Monday, April 2, 2012

PHANTOMS ~






Bureau of Investigative Journalism


http://www.thebureauinvestigates.com/2012/04/02/americas-new-data-centre-makes-uk-surveillance-plans-seem-petty/

2 April 2012

America’s New Data Center Makes UK Surveillance Plans Seem Petty
Big Love and Big Brother have become uneasy neighbors in Utah
by Alice Ross

In the small town of Bluffdale in the Utah desert, the US government is halfway to completing a gargantuan complex designed to store and trawl through billions of phone calls, emails, and other global communications. As the UK government reveals its own plans to carry out mass surveillance, a lengthy piece in May’s Wired ( http://www.wired.co.uk/magazine/archive/2012/05/features/the-black-box?page=all) reveals the full extent of the US’s ambitions to capture and spy on almost everything that is said online or on the phone.

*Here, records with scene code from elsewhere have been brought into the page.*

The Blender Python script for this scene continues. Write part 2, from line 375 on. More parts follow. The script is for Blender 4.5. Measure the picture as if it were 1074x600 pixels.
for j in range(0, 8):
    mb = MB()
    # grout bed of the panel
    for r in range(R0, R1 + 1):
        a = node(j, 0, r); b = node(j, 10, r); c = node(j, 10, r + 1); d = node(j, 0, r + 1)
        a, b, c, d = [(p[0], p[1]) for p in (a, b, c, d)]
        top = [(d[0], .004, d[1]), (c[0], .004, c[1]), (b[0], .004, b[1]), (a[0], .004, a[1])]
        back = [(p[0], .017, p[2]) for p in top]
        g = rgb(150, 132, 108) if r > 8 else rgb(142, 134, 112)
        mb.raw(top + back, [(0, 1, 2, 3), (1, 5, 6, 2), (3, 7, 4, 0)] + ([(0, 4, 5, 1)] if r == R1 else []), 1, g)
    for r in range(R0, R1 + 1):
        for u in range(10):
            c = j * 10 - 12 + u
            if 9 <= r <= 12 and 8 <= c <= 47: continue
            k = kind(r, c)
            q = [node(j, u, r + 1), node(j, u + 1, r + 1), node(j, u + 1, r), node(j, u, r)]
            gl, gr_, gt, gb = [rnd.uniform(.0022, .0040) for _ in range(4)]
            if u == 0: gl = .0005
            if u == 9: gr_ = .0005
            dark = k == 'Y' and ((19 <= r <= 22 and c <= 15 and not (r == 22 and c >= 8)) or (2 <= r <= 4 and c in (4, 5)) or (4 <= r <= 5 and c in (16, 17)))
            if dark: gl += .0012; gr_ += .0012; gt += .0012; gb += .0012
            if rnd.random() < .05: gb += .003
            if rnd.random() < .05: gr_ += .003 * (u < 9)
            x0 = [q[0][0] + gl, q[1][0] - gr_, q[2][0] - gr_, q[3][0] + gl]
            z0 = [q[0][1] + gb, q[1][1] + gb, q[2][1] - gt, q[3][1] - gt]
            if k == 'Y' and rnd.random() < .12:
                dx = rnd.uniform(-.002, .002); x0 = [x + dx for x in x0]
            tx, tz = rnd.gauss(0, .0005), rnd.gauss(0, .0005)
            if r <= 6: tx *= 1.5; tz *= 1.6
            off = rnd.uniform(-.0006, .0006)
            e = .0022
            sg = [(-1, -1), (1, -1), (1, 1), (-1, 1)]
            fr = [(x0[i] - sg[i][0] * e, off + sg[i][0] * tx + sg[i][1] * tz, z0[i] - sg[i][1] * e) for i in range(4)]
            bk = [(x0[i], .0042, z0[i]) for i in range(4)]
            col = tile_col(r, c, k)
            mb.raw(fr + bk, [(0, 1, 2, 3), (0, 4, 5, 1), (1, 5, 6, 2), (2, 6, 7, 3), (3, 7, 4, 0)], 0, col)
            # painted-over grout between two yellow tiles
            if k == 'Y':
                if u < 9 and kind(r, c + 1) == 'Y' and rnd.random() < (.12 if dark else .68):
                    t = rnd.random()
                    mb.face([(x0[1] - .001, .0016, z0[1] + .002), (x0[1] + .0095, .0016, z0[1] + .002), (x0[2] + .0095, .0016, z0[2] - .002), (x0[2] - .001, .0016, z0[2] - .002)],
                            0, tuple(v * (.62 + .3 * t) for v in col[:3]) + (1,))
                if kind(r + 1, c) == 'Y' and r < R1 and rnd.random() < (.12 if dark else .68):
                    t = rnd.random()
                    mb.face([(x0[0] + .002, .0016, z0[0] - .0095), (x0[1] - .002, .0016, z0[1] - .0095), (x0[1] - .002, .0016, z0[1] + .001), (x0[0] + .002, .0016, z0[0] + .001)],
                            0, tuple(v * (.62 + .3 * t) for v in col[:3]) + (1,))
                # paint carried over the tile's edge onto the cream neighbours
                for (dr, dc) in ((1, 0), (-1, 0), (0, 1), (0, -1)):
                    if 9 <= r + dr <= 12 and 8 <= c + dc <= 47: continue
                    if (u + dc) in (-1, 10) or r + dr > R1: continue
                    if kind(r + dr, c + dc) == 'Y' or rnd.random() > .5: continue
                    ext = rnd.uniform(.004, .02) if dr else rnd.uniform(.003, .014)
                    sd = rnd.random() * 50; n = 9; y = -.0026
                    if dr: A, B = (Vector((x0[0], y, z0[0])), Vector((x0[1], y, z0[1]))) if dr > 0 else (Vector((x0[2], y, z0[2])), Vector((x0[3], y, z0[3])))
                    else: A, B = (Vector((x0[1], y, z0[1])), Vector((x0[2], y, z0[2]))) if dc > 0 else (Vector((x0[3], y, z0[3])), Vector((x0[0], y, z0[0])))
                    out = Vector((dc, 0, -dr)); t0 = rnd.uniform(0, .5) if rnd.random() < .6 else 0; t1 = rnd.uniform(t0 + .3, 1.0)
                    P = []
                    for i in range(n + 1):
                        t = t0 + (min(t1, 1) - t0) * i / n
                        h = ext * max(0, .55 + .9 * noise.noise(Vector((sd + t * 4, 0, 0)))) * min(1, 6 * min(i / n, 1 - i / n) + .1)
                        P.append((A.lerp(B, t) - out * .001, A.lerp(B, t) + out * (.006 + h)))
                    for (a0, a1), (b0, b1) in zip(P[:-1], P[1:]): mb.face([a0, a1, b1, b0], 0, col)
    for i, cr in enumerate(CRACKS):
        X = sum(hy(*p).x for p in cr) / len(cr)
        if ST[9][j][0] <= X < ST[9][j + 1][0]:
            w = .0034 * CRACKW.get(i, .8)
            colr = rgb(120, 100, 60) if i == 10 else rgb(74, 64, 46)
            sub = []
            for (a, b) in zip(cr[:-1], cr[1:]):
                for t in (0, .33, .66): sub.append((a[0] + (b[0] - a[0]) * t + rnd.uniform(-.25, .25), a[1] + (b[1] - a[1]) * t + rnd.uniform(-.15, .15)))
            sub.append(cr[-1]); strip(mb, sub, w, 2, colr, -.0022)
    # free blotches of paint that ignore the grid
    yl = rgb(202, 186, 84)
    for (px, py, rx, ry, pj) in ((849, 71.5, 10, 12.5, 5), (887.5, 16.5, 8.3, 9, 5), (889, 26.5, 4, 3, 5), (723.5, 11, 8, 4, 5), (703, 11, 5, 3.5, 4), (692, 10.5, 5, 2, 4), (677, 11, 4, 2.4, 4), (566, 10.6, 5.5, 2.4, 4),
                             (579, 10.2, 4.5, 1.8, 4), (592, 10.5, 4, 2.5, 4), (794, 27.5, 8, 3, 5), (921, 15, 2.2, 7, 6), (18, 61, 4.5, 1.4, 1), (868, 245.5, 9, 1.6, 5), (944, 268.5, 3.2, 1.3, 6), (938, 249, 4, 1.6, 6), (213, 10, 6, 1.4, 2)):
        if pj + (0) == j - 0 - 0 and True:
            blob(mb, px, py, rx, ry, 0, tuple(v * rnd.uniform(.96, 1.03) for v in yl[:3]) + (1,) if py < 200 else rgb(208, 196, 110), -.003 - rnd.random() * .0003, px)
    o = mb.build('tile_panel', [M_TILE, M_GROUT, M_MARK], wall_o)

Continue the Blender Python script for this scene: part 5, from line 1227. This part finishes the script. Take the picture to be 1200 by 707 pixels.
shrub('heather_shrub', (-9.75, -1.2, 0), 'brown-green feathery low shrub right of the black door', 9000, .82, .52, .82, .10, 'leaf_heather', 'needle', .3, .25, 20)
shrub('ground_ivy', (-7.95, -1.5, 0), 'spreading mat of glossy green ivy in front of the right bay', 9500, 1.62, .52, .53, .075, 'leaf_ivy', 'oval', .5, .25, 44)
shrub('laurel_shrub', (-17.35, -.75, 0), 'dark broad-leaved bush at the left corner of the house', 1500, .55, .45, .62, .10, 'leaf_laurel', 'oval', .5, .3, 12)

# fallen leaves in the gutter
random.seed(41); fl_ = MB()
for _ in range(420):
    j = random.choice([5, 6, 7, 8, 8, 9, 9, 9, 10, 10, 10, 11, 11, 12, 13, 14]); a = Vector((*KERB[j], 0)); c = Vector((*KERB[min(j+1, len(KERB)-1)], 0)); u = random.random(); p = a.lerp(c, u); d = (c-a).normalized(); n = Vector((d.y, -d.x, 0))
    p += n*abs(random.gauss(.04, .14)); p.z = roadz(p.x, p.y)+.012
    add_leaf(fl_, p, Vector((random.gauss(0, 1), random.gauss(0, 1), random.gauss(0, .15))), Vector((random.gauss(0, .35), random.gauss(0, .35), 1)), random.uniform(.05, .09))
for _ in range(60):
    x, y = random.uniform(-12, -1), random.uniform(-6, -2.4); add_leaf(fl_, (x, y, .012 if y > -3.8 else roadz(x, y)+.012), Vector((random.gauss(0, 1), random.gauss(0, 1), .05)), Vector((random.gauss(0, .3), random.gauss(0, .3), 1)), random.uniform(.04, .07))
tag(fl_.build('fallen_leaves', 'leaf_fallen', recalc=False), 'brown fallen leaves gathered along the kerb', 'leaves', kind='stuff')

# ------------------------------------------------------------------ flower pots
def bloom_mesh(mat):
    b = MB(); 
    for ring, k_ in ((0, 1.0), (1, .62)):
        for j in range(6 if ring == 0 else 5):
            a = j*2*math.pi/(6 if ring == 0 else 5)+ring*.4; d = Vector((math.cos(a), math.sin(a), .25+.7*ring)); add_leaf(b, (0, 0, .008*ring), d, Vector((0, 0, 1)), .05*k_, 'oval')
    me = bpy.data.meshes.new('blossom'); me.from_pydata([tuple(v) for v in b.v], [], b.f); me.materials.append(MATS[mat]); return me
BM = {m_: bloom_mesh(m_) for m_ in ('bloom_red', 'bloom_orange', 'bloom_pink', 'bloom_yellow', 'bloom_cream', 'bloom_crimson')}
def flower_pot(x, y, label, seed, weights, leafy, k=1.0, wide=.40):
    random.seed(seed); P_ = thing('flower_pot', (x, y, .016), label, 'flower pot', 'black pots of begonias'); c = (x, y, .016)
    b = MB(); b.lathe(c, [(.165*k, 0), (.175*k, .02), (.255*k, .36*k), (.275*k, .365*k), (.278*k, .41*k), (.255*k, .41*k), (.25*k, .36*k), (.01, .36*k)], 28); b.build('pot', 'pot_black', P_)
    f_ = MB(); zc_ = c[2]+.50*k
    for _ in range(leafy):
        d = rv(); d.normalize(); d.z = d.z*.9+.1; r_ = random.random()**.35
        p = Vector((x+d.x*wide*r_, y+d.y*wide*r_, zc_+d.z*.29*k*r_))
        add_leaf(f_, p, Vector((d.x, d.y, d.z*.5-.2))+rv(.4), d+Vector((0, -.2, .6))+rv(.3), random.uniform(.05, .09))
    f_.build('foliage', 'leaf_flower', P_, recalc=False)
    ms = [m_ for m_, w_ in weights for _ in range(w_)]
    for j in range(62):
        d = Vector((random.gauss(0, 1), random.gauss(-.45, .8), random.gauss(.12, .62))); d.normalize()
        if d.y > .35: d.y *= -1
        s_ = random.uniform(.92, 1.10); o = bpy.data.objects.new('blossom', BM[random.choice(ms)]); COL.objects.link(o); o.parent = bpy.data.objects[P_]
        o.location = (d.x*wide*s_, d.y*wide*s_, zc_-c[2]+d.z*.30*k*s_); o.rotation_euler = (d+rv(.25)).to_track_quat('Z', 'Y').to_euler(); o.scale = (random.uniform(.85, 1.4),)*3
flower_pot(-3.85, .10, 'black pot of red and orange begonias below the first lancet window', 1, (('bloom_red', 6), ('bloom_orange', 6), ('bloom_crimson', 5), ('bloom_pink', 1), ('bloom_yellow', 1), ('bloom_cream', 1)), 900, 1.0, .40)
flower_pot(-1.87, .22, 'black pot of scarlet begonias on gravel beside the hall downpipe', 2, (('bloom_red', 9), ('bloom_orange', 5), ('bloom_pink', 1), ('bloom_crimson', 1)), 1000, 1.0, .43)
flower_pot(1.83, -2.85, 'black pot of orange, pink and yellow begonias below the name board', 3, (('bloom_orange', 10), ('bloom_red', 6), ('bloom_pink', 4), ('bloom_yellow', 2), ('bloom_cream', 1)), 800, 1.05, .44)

The Utah Data Center is the new hub in the National Security Agency’s (NSA) network of surveillance centers: a sprawling $2bn (£1.25bn) complex that takes the US one step closer to ‘total information awareness’.

The center is so big it’s hard to get your head around the figures quoted in the article. Ten thousand builders are working on it. It will use an estimated $40m of electricity every year, according to one estimate. Much of this will be spent powering four 2,300 sq m halls filled with servers capable of storing a truly enormous amount of data – Wired mentions Pentagon ambitions to store yottabytes of data (septillion bytes of data).

The center will ‘intercept, decipher, analyze and store vast amounts of the world’s communications from satellites and underground and undersea cables of international, foreign and domestic networks,’ Wired reporter James Bamford says. Even the most apparently insignificant scraps of data will be captured and stored – in case they later become important: ‘private emails, mobile phone calls and Google searches, as well as personal data trails – travel itineraries, purchases and other digital “pocket litter”‘, Bamford adds.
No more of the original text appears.